Es posible y hasta cabe que sea habitual el hecho de que una ciudad turística se vea poblada no por una población sino por una trashumancia. Estar despobladamente poblada. Ocupada por los que no siendo de aquí, dejan de ser temporariamente de allá.
Todas estas paradojas y otras mejores o peores caben en un pantallazo de lo cotidiano madrileño. Dada la cortedad de esta columna, me ciño a un solo ejemplo. Cualquier puente de días feriados convoca en la Gran Vía madrileña a un millón cuatrocientos mil visitantes. Si aceptamos que el casco estrictamente ciudadano de Madrid tiene tres millones de habitantes estables, tenemos a una mitad comparable de ellos en los viandantes de la Gran Vía. Dicho en plan fantasioso: si todos los transeúntes del puente citado fuesen madrileño, la ciudad quedaría a medias deshabitada. Esto no tiene ninguna realidad social ni política pero me permite pensar magnitudes. Si los viandantes no eran del todo pobladores gatos ¿quiénes eran, maullasen o no?
Un matritense que habite en la mancha histórica de la ciudad, sale a la calle a reconocerse parte de esa memoria privilegiada de la urbe. Si es de cualquier barrio o de una localidad periférica, va hacia lo que considera el emblema urbano y arquitectónico de esta Villa y Corte; considera que de alguna manera, si bien no son sus barrios, son su ciudad. Pero entonces ¿quiénes son el millón, etcétera de aquel dichoso puente?
Aquí la pregunta se puede invertir. Digamos, por ejemplo, dando la voz a los viandantes: ¿quiénes son los que viven aquí, aquí trabajan, se casan y se jubilan? Personalmente, en mi calidad de gato forastero, madrileño de vida cotidiana pero no nativo de la capital, debo admitir que cuando un turista mira los monumentos y yo paso entre ambos – el sujeto y el objeto – siento que me integro en el segundo, que el turista me está viendo como si yo fuera un aborigen pintoresco o una obra maestra del arquitecto Palacios. Es el momento visionario, tal vez alucinatorio, en que advierto la diferencia apuntada al comienzo, entre el poblador y el transeúnte. Éste se muestra más atento que yo a la ciudad donde yo vivo, y yo me adhiero a ella, a la que apenas miro por considerarla consabida, tal si yo fuera un ladrillo más de sus muros, un cristal más de sus ventanas.

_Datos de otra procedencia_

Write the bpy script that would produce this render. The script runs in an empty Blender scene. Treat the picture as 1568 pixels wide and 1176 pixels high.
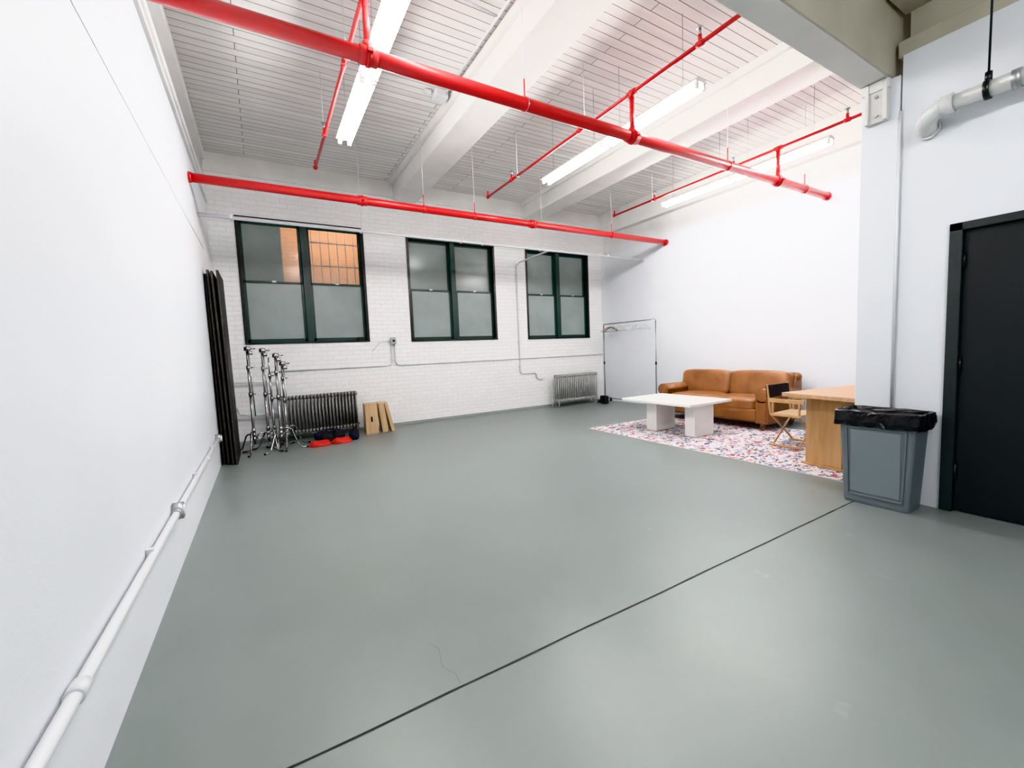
import bpy, bmesh, math, random
from mathutils import Vector, Matrix, noise
random.seed(7)
scene=bpy.context.scene
try:
    scene.view_settings.view_transform='Khronos PBR Neutral'
    scene.view_settings.look='None'
    scene.view_settings.exposure=0.0
except Exception as e: print(e)

# ---------------- materials ----------------
MATS={}
def mat(name,col,rough=.5,metal=0,emit=0,var=0.0,vscale=3.0,bump=0.0,bscale=30.0,coat=0.0,emcol=None):
    if name in MATS: return MATS[name]
    m=bpy.data.materials.new(name);m.use_nodes=True;nt=m.node_tree;b=nt.nodes["Principled BSDF"]
    b.inputs["Base Color"].default_value=(*col,1);b.inputs["Roughness"].default_value=rough
    b.inputs["Metallic"].default_value=metal;b.inputs["Coat Weight"].default_value=coat
    if emit: 
        b.inputs["Emission Color"].default_value=(*(emcol or col),1);b.inputs["Emission Strength"].default_value=emit
    tc=nt.nodes.new("ShaderNodeTexCoord")
    if var:
        n=nt.nodes.new("ShaderNodeTexNoise");n.inputs["Scale"].default_value=vscale;n.inputs["Detail"].default_value=5
        r=nt.nodes.new("ShaderNodeMapRange");r.inputs[1].default_value=.3;r.inputs[2].default_value=.7
        r.inputs[3].default_value=1-var;r.inputs[4].default_value=1+var
        mx=nt.nodes.new("ShaderNodeVectorMath");mx.operation='SCALE';mx.inputs[0].default_value=col
        nt.links.new(tc.outputs["Object"],n.inputs["Vector"]);nt.links.new(n.outputs["Fac"],r.inputs[0])
        nt.links.new(r.outputs[0],mx.inputs["Scale"]);nt.links.new(mx.outputs[0],b.inputs["Base Color"])
    if bump:
        n=nt.nodes.new("ShaderNodeTexNoise");n.inputs["Scale"].default_value=bscale;n.inputs["Detail"].default_value=4
        bp=nt.nodes.new("ShaderNodeBump");bp.inputs["Strength"].default_value=bump;bp.inputs["Distance"].default_value=.01
        nt.links.new(tc.outputs["Object"],n.inputs["Vector"]);nt.links.new(n.outputs["Fac"],bp.inputs["Height"]);nt.links.new(bp.outputs[0],b.inputs["Normal"])
    MATS[name]=m;return m

def mat_floor():
    m=bpy.data.materials.new("painted_concrete");m.use_nodes=True;nt=m.node_tree;b=nt.nodes["Principled BSDF"]
    tc=nt.nodes.new("ShaderNodeTexCoord")
    n=nt.nodes.new("ShaderNodeTexNoise");n.inputs["Scale"].default_value=.9;n.inputs["Detail"].default_value=8;n.inputs["Roughness"].default_value=.6
    cr=nt.nodes.new("ShaderNodeValToRGB");cr.color_ramp.elements[0].position=.3;cr.color_ramp.elements[1].position=.72
    cr.color_ramp.elements[0].color=(.185,.212,.203,1);cr.color_ramp.elements[1].color=(.220,.250,.240,1)
    n2=nt.nodes.new("ShaderNodeTexNoise");n2.inputs["Scale"].default_value=5;n2.inputs["Detail"].default_value=3
    cr2=nt.nodes.new("ShaderNodeValToRGB");cr2.color_ramp.elements[0].position=.71;cr2.color_ramp.elements[1].position=.76
    cr2.color_ramp.elements[0].color=(0,0,0,1);cr2.color_ramp.elements[1].color=(.35,.35,.35,1)
    mx=nt.nodes.new("ShaderNodeMix");mx.data_type='RGBA';mx.inputs[7].default_value=(.30,.32,.31,1)
    rr=nt.nodes.new("ShaderNodeMapRange");rr.inputs[1].default_value=.3;rr.inputs[2].default_value=.7;rr.inputs[3].default_value=.33;rr.inputs[4].default_value=.40
    n3=nt.nodes.new("ShaderNodeTexNoise");n3.inputs["Scale"].default_value=2.5;n3.inputs["Detail"].default_value=2
    bp=nt.nodes.new("ShaderNodeBump");bp.inputs["Strength"].default_value=.08;bp.inputs["Distance"].default_value=.02
    L=nt.links.new
    for q in (n,n2,n3): L(tc.outputs["Object"],q.inputs["Vector"])
    L(n.outputs["Fac"],cr.inputs[0]);L(n2.outputs["Fac"],cr2.inputs[0]);L(cr.outputs[0],mx.inputs[6]);L(cr2.outputs[0],mx.inputs[0]);L(mx.outputs[2],b.inputs["Base Color"])
    L(n.outputs["Fac"],rr.inputs[0]);L(rr.outputs[0],b.inputs["Roughness"])
    L(n3.outputs["Fac"],bp.inputs["Height"]);L(bp.outputs[0],b.inputs["Normal"])
    return m
def mat_planks():
    m=bpy.data.materials.new("painted_ceiling_planks");m.use_nodes=True;nt=m.node_tree;b=nt.nodes["Principled BSDF"];L=nt.links.new
    tc=nt.nodes.new("ShaderNodeTexCoord")
    br=nt.nodes.new("ShaderNodeTexBrick");br.offset=.37;br.inputs["Scale"].default_value=1
    br.inputs["Brick Width"].default_value=3.4;br.inputs["Row Height"].default_value=.105;br.inputs["Mortar Size"].default_value=.0038
    br.inputs["Mortar Smooth"].default_value=.3
    br.inputs["Color1"].default_value=(.90,.885,.865,1);br.inputs["Color2"].default_value=(.80,.78,.76,1);br.inputs["Mortar"].default_value=(.15,.11,.09,1)
    n=nt.nodes.new("ShaderNodeTexNoise");n.inputs["Scale"].default_value=2.2;n.inputs["Detail"].default_value=7
    mp=nt.nodes.new("ShaderNodeMapping");mp.inputs["Scale"].default_value=(.5,5,1)
    r=nt.nodes.new("ShaderNodeMapRange");r.inputs[1].default_value=.3;r.inputs[2].default_value=.7;r.inputs[3].default_value=.88;r.inputs[4].default_value=1.06
    mu=nt.nodes.new("ShaderNodeVectorMath");mu.operation='SCALE'
    bp=nt.nodes.new("ShaderNodeBump");bp.inputs["Strength"].default_value=.7;bp.inputs["Distance"].default_value=.012;bp.invert=True
    L(tc.outputs["Object"],br.inputs["Vector"]);L(tc.outputs["Object"],mp.inputs[0]);L(mp.outputs[0],n.inputs["Vector"]);L(n.outputs["Fac"],r.inputs[0])
    L(br.outputs["Color"],mu.inputs[0]);L(r.outputs[0],mu.inputs["Scale"]);L(mu.outputs[0],b.inputs["Base Color"])
    L(br.outputs["Fac"],bp.inputs["Height"]);L(bp.outputs[0],b.inputs["Normal"]);b.inputs["Roughness"].default_value=.5
    return m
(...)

Es ciertamente en ese momento cuando echo cálculos. Madrid se convierte en un pasadizo de extraños que aman convivir con nosotros una intensa fugacidad. Y nosotros hemos de habituarnos a que nuestra convivencia es una escena en que una multitud nos mira y se despide; repito: se despide. Bueno, dejemos de lado cualquier patetismo. A cada momento nos estamos despidiendo del instante que acabamos de vivir. Por ejemplo, tú te despides del tiempo que han dedicado a leer estas líneas. Haz de cuenta que soy el poblador y tú, el viajero.